When Backlinks May Turn Harmful to Your SEO Campaign
Backlinks are the backbone of SEO, right? Yes, they are.
An SEO campaign can hardly deliver tangible results without a well-planned link-building strategy. But, a link building strategy can easily backfire if it is done the wrong way.
Listed below are the 5 occasions when backlinks may turn harmful to your SEO campaign:
Case 1: When the Content Quality is No Longer There
When optimizing a site, creating, updating, and promoting content is an ongoing process. At times, however, website owners fail to produce or publish fresh, unique content on time. Obviously, the content quality will drop significantly when such mistakes are repeated.
We recommend that you should not place any value on backlinks from websites whose content is going down the tubes. If you already have such websites linking to your web pages, consider requesting webmasters to remove those backlinks or just use the Google Disavow Tool.
Case 2: Ownership of the Reciprocating Site Has Changed
Spammers are always curious to snatch popular domains and URLs that are about to expire but appear to have good marketing value. Basically, they are after the previously built authority of these properties.
The new owner may just start selling do-follow links to interested parties, thereby diluting the value of existing backlinks on the site. Such links are very harmful for SEO.
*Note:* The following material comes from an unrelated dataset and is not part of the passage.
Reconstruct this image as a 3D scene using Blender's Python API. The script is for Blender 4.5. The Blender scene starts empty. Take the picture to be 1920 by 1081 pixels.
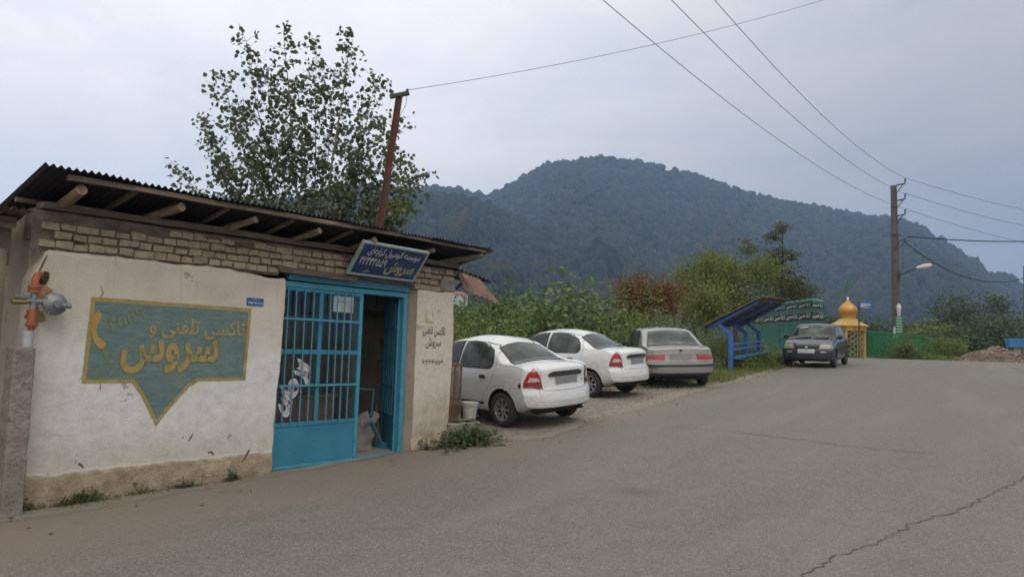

Case 3: The Content on a Page having a Backlink to Your Website Goes Missing
Some website owners may choose to alter content on their website; if its relevance to your website’s niche is reduced to zero, it is about time you consider this backlink as something you should be getting rid of.
Case 4: The Linked Site Is Loaded With Ads
Is the website having links to your site loaded with pop-up and banner ads everywhere? If so, your SEO campaign is at risk because search engine algorithms treat excessive advertisements as spam. Unfortunately, websites having backlinks from pages with excessive ads are subject to the same penalty as the website owner.
Case 5: It is No Longer Relevant
Keeping links in place for a long time is fine, but that’s not enough. Lasting success lies in keeping them relevant for as long as you possibly can.
If, for instance, your handyman service website had a good backlink from a home-improvement blog previously that has now started to curate poor quality content of all kinds or diluted its authority, the backlink is no longer ‘good’ for your website’s SEO.